OTHER PIONEERS
Pg. 68
Little is known of John Kight, and
nothing is known of Shoup, except his name, and the date of
his arrival, viz: 1800. Daniel F. Dean came here before
the end of the eighteenth century, and was the first man to lose his
life at the licks by accident. He met his death at a rolling,
a heavy log crushing him to the earth. His grave may be found
on McKitterick's Hill, and a stone marked the place when I
came to Jackson in 1889. Davis Mackley, who became
editor of The Standard before the pioneers had all passed away,
published a number of notes, from which the following extracts are
quoted: I had frequent conversations during their life time
with John Farney, John Kight, John Martin, Vincent Southard
and Mother Sylvester. John Kight informed me that he
came to the salt licks in 1799, and there were then a few persons
settled around the salt wells. These salt wells were located
around the western outcrop of the conglomerate, or
[pg. 69]
salt rock, and the salt water to this day comes to the surface.
The western edge of the salt rock comes up in the bed of Salt creek,
near Diamond Furnace, and the water dashing over it has cut quite a
hole below the rock and causes a fall of nearly four feet. The
water was drawn from the salt wells in wooden buckets with a balance
pole, or sweep pole, as it was called. The water was boiled in
the common sugar kettles. The first white man who made salt
here as a regular business was Mr. Conklin. His furnace
was in the bottom, nearly north of where Glove Furnace is now
located. The different wells and furnaces received such names
as were suggested by the character of the persons by which they were
surrounded. There was a well and furnace near the railroad
bridge, between Star Furnace and town, which was one of the most
extensive establishments. The persons operating this
establishment lived in cabins on the high bluff, where is now the
residence of James Chesnut, and where the Presbyterian Church
stands. This was called Purgatory. The wells and
furnaces near the Infirmary were called Paradise, and the next
group, beyond the residence of H. C. Bunn, were named New
Jerusalem. The salt water or brine was weak, and it took
several hundred gallons of it to make a bushel of salt. It was
boiled down with wood, which was cut from the surrounding hills.

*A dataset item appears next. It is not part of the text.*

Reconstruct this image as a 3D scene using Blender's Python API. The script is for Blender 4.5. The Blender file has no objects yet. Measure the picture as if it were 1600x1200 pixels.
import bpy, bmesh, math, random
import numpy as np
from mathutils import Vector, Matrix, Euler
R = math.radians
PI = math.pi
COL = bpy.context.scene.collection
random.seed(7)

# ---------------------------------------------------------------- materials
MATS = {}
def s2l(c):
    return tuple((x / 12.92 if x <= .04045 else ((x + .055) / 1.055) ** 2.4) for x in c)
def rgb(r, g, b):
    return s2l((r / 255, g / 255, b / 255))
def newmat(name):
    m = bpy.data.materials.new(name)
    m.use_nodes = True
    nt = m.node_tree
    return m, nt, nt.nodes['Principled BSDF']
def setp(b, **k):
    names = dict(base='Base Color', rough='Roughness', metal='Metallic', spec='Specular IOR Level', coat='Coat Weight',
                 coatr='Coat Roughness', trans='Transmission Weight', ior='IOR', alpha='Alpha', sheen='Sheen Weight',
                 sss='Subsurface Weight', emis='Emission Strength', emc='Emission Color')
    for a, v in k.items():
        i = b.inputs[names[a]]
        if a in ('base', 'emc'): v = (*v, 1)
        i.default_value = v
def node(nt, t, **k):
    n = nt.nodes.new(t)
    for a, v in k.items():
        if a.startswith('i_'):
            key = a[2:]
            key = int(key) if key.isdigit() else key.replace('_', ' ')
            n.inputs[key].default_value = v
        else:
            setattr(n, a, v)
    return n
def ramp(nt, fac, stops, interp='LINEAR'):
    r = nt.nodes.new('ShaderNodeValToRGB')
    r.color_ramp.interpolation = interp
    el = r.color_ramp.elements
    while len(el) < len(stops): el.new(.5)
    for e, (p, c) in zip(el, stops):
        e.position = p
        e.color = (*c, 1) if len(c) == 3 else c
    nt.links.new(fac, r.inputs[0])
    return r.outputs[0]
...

When the wood became scarce near the furnaces and wells, other
furnaces were erected nearer the timber, and the water was taken
from the wells to the timber in logs, bored through and spliced
together. It was sometimes taken nearly a mile from the wells
to these furnaces. The salt boilers were utterly ignorant of
the nature and use of stone coal, and although these salt wells were
located in the vicinity of the best coal in the world, yet they
never used a bushel of it. There is a tradition that an owner
of a salt well who needed stone to erect a furnace, used blocks of
coal, which soon burned down and dropped his kettles to the ground.
(This was up near Petrea. - Ed.) The pioneers related many
anecdotes about the licks: The story about being shot with a
packsaddle at the licks has gone into history. Some of the men
named were present and told me how it occurred. But I must
first tell what a pack-
[pg. 70]
saddle is. It was made by taking two pieces of wood, so
crooked that they would fit on a horse's back. On the under
side was fastened on each side boards some eighteen inches long.
These boards were fastened to the crooked pieces with wooden pins,
and the under side was padded with linen, and between the padding
and the boards it was stuffed with straw, chaff or hair. On
these packsaddles our fathers transported salt as far as Pomeroy,
and West Columbia, West Virginia. I must go back to the
shooting with a packsaddle. One of the kettle tenders at a
salt furnace out of pure "cussedness" threw a packsaddle into the
furnace. It belonged to a man who had come some distance for
salt. The owner said but little and went home. He
procured another packsaddle, and put a quantity of gunpowder in the
pad, and returned to the same furnace. Some time in the night
this was also thrown into the furnace. The furnace was
destroyed, but fortunately no one was hurt.